**YOUR GOAL**
Provide again, from the entries below, every line from the one containing "The Blender Python script for this scene continues." through the one containing "scale=1.2, var=.08, bump=.1)", exactly as written, and no other line.

**ENTRIES**
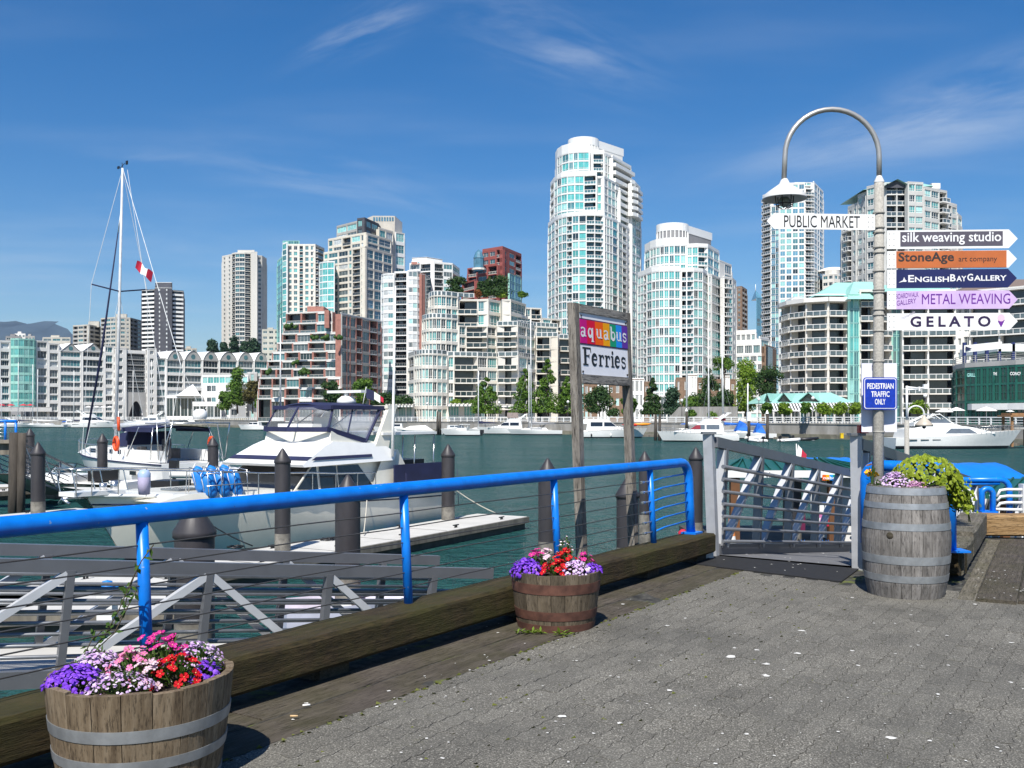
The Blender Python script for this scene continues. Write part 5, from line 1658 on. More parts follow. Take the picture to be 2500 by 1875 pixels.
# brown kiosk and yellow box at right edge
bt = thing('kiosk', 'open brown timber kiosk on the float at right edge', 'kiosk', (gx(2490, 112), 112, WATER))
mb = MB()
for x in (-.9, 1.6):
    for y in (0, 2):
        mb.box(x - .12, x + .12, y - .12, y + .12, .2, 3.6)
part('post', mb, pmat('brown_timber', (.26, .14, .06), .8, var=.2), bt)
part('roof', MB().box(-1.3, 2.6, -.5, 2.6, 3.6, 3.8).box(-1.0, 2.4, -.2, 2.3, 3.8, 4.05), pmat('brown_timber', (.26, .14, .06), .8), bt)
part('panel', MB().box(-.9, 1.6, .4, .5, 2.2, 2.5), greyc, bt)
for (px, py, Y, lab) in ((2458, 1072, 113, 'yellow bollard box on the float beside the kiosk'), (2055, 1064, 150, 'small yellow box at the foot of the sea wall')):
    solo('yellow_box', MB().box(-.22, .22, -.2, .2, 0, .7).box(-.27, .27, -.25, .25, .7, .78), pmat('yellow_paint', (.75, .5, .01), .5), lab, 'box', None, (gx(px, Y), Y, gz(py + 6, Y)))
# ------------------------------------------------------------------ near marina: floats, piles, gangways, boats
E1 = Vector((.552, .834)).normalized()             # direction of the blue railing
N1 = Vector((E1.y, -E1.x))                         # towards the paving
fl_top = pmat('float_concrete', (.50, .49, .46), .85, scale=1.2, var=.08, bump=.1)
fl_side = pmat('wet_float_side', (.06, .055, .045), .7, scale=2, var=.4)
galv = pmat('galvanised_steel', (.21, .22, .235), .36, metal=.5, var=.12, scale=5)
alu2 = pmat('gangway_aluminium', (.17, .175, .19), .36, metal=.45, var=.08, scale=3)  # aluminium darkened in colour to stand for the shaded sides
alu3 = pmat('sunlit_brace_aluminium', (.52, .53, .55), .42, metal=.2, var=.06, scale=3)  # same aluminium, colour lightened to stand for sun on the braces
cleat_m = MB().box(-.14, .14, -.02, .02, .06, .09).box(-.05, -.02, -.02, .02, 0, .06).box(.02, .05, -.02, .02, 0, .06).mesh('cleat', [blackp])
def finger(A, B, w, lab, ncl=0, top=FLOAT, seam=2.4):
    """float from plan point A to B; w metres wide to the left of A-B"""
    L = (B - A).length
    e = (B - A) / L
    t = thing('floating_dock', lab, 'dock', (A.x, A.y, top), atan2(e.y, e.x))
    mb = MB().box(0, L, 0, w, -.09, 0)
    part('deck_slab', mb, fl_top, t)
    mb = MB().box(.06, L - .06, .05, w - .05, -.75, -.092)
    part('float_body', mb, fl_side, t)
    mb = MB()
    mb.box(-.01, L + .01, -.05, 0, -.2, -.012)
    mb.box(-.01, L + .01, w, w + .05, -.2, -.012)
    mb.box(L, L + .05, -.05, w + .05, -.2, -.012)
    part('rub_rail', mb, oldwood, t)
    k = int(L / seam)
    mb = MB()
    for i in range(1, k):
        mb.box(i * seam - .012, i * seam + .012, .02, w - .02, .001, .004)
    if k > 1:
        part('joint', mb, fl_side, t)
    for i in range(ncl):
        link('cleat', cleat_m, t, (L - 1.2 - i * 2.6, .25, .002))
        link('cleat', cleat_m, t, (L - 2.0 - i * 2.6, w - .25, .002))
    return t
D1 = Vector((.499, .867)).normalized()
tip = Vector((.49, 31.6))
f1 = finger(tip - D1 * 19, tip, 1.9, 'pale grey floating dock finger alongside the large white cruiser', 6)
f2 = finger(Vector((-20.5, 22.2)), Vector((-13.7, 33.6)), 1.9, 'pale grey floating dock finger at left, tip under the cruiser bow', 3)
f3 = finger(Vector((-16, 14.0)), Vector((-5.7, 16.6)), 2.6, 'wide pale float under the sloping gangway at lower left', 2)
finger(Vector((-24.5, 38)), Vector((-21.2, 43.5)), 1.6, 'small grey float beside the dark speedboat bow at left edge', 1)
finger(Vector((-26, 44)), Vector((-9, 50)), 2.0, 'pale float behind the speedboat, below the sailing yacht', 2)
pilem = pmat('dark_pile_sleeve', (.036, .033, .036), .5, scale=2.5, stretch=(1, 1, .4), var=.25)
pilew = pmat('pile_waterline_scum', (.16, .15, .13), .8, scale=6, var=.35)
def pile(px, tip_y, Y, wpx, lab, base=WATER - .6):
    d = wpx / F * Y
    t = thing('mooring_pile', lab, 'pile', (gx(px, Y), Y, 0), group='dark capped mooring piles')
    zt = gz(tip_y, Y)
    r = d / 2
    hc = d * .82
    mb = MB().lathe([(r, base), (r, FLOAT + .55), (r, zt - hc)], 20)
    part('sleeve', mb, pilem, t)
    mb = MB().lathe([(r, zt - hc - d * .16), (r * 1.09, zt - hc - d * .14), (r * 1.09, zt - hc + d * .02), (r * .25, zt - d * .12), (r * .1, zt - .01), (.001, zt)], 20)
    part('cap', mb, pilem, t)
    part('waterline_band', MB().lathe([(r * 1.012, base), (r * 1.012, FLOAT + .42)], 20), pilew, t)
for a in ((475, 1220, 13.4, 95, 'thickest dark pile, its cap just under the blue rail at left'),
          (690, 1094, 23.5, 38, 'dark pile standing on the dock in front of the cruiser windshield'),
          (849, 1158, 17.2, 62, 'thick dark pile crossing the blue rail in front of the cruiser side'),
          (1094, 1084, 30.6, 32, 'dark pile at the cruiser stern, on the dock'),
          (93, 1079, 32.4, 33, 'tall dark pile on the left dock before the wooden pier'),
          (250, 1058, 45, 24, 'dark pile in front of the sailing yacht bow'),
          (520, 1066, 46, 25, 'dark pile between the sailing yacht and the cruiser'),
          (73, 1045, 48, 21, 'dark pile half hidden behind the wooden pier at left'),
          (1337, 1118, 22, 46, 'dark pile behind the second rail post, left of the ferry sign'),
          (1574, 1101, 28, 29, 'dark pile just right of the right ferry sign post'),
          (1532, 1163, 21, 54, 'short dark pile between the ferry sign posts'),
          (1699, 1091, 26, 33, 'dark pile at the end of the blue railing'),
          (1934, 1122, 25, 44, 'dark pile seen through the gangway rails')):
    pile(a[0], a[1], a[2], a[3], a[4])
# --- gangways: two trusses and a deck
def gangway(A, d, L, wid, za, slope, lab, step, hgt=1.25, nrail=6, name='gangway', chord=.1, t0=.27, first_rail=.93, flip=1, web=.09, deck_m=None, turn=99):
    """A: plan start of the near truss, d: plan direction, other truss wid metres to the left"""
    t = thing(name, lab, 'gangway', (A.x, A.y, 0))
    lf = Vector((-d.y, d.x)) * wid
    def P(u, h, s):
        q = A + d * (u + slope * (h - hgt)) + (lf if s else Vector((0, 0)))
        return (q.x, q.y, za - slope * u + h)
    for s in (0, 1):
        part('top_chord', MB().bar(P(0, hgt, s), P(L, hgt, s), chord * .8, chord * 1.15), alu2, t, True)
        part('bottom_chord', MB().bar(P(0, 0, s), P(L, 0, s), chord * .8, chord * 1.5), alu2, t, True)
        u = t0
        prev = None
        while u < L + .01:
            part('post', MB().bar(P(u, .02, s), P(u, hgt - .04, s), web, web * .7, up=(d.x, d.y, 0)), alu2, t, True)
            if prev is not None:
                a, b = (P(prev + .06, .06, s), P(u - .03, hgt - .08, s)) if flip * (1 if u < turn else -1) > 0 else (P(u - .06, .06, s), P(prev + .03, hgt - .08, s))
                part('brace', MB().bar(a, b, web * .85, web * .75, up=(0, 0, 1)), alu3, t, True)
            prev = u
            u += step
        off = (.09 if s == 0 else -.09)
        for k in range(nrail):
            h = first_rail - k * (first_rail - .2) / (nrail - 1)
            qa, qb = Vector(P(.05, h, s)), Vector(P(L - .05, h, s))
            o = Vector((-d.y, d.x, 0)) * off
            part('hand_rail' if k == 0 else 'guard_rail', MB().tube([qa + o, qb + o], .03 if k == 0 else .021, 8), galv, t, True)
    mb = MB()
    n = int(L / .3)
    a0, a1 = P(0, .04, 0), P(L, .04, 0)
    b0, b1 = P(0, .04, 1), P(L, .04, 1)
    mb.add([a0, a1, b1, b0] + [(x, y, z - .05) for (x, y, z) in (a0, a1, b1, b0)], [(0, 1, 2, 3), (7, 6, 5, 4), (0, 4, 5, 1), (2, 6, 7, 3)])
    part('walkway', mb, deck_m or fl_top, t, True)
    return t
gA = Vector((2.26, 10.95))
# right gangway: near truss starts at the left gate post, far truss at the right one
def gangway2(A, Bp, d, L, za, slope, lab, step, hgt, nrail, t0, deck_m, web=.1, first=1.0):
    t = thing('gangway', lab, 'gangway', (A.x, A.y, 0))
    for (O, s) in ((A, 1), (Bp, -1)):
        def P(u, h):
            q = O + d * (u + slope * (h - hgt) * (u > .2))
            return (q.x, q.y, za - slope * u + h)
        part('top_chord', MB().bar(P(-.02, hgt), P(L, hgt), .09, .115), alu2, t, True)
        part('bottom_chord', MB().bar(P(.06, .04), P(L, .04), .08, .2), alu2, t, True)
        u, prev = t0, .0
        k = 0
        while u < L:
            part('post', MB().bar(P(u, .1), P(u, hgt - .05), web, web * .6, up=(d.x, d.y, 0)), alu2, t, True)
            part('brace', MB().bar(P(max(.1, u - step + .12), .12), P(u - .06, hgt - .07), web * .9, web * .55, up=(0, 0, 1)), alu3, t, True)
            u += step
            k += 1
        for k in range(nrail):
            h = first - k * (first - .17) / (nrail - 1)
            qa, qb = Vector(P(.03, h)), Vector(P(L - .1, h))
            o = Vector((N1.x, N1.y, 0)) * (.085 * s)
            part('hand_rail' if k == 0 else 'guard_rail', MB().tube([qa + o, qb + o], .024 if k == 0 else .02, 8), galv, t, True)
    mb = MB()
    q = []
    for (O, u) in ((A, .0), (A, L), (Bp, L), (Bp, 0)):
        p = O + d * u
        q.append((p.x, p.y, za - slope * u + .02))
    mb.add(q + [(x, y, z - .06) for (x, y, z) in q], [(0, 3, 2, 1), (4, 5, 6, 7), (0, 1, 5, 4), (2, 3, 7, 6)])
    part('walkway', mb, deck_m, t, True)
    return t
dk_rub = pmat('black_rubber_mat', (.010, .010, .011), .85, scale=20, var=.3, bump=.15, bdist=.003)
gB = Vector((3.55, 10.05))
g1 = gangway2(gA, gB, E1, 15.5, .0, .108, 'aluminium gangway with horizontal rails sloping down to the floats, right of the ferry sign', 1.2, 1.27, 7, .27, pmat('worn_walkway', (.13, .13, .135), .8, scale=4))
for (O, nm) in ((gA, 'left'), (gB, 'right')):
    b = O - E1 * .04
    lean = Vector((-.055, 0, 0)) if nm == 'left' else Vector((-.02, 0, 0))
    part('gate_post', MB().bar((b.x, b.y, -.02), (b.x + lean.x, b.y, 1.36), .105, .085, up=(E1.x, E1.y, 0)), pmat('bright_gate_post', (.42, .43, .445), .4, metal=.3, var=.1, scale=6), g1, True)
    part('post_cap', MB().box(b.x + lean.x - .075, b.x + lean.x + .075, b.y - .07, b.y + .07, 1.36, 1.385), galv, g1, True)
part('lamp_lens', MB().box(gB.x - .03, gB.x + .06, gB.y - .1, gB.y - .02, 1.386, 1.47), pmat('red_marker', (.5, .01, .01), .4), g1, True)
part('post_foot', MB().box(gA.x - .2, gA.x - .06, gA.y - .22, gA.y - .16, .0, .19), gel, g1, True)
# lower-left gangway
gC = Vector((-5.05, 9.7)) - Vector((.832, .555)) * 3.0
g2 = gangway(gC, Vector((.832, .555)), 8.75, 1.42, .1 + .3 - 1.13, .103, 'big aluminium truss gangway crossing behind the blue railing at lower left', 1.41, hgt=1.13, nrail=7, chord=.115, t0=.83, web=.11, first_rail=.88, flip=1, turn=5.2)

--

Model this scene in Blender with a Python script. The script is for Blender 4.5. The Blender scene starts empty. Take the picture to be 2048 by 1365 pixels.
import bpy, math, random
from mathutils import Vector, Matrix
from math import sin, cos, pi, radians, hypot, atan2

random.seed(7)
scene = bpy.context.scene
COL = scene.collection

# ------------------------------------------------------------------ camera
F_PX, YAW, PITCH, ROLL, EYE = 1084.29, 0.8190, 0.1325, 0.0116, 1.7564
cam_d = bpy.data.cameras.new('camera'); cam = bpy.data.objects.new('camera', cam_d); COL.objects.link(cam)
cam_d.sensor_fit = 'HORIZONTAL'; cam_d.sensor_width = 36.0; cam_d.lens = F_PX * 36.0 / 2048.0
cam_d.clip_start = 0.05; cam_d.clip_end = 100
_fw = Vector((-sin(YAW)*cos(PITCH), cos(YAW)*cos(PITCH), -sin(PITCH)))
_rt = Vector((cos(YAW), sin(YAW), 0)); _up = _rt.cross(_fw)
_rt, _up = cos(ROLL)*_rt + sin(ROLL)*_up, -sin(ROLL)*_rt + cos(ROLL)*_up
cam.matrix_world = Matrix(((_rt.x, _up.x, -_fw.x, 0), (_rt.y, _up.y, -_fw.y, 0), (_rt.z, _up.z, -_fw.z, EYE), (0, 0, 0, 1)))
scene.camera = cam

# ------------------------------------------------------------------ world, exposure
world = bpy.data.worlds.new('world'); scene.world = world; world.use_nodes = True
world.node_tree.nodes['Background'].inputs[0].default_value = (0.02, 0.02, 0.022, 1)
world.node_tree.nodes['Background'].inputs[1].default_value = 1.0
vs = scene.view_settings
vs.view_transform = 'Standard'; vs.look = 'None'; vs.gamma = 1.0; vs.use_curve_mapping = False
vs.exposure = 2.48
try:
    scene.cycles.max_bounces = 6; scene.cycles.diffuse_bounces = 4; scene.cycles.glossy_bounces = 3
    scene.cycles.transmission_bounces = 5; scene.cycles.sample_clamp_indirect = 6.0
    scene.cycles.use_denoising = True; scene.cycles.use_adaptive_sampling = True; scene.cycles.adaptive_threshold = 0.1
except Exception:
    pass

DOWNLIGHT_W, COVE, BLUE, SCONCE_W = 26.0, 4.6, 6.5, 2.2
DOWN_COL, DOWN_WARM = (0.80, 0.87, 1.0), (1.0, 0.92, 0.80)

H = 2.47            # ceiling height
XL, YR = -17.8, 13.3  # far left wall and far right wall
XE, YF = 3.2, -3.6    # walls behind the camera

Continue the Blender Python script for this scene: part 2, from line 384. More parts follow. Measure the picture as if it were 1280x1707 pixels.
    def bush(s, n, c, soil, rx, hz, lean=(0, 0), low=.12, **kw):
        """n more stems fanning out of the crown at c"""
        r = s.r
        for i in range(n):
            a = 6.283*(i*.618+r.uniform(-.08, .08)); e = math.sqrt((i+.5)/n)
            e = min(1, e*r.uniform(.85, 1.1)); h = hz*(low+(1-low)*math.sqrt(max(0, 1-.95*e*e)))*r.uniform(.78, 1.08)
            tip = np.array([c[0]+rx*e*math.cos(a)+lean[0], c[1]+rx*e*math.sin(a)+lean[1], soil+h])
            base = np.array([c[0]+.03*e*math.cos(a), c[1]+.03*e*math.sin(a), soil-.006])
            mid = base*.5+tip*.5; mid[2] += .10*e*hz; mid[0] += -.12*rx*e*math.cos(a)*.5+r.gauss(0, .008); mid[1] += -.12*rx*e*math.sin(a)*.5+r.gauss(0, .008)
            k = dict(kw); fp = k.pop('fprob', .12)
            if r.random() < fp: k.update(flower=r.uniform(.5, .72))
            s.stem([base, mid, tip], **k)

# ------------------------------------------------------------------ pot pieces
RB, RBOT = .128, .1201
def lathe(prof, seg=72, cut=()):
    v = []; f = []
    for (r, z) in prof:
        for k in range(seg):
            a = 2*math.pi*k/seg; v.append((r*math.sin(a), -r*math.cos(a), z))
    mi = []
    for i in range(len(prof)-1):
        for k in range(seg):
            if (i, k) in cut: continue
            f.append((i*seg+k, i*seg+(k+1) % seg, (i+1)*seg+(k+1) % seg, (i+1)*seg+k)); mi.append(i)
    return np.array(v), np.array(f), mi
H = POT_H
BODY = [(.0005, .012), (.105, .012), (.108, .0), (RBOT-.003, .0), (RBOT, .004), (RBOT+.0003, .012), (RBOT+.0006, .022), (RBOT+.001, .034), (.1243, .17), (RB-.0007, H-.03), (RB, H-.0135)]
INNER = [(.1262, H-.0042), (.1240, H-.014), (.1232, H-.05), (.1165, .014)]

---

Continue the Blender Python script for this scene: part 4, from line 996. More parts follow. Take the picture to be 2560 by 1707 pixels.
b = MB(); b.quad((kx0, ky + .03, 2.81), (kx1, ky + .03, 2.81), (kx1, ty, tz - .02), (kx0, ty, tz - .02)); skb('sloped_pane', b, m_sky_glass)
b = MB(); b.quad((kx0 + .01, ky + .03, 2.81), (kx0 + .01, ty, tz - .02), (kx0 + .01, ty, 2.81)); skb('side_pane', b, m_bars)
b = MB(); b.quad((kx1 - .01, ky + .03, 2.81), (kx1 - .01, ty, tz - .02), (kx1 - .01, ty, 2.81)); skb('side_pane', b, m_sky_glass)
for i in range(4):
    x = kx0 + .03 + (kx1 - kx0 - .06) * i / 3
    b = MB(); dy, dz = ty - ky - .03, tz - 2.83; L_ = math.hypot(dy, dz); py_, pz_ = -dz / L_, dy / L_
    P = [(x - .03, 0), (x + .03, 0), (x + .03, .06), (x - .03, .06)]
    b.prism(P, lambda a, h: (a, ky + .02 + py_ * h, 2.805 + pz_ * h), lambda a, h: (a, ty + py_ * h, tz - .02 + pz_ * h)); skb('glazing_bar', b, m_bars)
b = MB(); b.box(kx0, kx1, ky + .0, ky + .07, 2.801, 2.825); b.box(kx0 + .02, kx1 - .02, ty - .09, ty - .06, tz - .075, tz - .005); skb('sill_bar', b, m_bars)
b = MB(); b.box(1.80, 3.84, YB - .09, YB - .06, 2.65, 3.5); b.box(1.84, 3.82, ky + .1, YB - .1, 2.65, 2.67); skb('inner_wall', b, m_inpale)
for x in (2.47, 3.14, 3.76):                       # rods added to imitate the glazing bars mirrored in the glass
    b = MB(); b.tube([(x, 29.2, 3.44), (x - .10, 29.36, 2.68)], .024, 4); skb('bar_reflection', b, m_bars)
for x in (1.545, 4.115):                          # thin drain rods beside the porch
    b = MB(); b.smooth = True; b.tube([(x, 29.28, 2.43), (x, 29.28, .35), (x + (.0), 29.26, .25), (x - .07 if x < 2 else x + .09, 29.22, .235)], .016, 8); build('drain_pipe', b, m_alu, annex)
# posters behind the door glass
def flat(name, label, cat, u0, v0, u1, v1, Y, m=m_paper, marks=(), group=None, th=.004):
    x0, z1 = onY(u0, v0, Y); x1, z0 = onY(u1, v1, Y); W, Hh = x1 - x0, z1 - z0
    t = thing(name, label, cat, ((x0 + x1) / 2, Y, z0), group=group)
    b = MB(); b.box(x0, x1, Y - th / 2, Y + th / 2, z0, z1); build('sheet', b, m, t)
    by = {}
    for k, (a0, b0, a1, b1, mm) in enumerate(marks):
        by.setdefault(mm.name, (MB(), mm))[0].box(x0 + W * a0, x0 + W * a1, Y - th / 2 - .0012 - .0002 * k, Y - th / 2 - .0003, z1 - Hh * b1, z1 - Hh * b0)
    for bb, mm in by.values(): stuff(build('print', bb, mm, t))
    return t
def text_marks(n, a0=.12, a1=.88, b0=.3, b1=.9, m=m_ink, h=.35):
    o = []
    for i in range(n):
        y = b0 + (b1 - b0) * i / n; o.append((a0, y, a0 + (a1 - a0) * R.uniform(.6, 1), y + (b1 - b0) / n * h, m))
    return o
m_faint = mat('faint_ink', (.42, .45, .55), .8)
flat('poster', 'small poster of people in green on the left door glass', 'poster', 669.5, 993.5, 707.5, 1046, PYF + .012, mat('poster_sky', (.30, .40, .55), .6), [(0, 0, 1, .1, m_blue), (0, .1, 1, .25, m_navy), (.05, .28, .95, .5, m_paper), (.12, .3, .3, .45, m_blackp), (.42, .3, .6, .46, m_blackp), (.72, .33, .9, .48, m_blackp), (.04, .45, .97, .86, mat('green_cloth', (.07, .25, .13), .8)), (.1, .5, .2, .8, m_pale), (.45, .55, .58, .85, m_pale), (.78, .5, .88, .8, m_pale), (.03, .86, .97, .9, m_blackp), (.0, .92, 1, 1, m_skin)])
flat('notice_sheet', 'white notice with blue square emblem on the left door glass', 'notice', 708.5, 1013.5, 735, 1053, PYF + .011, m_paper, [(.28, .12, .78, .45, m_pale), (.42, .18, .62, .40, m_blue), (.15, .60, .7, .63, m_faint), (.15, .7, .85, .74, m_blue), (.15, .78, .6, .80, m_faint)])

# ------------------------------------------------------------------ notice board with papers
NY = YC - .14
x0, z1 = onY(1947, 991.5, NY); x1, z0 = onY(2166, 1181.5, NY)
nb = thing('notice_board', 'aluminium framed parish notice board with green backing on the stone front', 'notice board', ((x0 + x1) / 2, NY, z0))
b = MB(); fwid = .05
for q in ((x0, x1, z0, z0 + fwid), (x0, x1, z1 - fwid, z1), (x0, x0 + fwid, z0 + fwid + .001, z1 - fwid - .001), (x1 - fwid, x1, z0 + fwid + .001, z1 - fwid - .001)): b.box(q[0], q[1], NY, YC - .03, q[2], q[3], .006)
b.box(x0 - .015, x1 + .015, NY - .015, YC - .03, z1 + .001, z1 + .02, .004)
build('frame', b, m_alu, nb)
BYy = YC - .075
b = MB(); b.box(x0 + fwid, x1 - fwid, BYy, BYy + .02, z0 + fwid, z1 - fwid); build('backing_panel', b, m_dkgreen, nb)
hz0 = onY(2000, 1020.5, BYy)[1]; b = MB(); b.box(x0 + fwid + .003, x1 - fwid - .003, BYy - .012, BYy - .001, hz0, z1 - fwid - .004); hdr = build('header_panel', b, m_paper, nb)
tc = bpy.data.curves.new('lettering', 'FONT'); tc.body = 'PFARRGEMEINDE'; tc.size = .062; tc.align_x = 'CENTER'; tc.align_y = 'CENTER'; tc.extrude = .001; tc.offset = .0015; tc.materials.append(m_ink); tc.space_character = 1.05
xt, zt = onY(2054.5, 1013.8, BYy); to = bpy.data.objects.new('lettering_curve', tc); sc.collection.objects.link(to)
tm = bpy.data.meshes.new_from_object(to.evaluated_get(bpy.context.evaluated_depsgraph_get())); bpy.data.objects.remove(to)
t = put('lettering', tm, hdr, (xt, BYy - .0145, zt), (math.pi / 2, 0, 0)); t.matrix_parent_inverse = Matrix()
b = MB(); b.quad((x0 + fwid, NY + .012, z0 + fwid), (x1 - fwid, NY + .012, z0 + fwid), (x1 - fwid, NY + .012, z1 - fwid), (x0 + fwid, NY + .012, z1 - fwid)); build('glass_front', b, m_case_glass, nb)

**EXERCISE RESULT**
The Blender Python script for this scene continues. Write part 5, from line 1658 on. More parts follow. Take the picture to be 2500 by 1875 pixels.
# brown kiosk and yellow box at right edge
bt = thing('kiosk', 'open brown timber kiosk on the float at right edge', 'kiosk', (gx(2490, 112), 112, WATER))
mb = MB()
for x in (-.9, 1.6):
    for y in (0, 2):
        mb.box(x - .12, x + .12, y - .12, y + .12, .2, 3.6)
part('post', mb, pmat('brown_timber', (.26, .14, .06), .8, var=.2), bt)
part('roof', MB().box(-1.3, 2.6, -.5, 2.6, 3.6, 3.8).box(-1.0, 2.4, -.2, 2.3, 3.8, 4.05), pmat('brown_timber', (.26, .14, .06), .8), bt)
part('panel', MB().box(-.9, 1.6, .4, .5, 2.2, 2.5), greyc, bt)
for (px, py, Y, lab) in ((2458, 1072, 113, 'yellow bollard box on the float beside the kiosk'), (2055, 1064, 150, 'small yellow box at the foot of the sea wall')):
    solo('yellow_box', MB().box(-.22, .22, -.2, .2, 0, .7).box(-.27, .27, -.25, .25, .7, .78), pmat('yellow_paint', (.75, .5, .01), .5), lab, 'box', None, (gx(px, Y), Y, gz(py + 6, Y)))
# ------------------------------------------------------------------ near marina: floats, piles, gangways, boats
E1 = Vector((.552, .834)).normalized()             # direction of the blue railing
N1 = Vector((E1.y, -E1.x))                         # towards the paving
fl_top = pmat('float_concrete', (.50, .49, .46), .85, scale=1.2, var=.08, bump=.1)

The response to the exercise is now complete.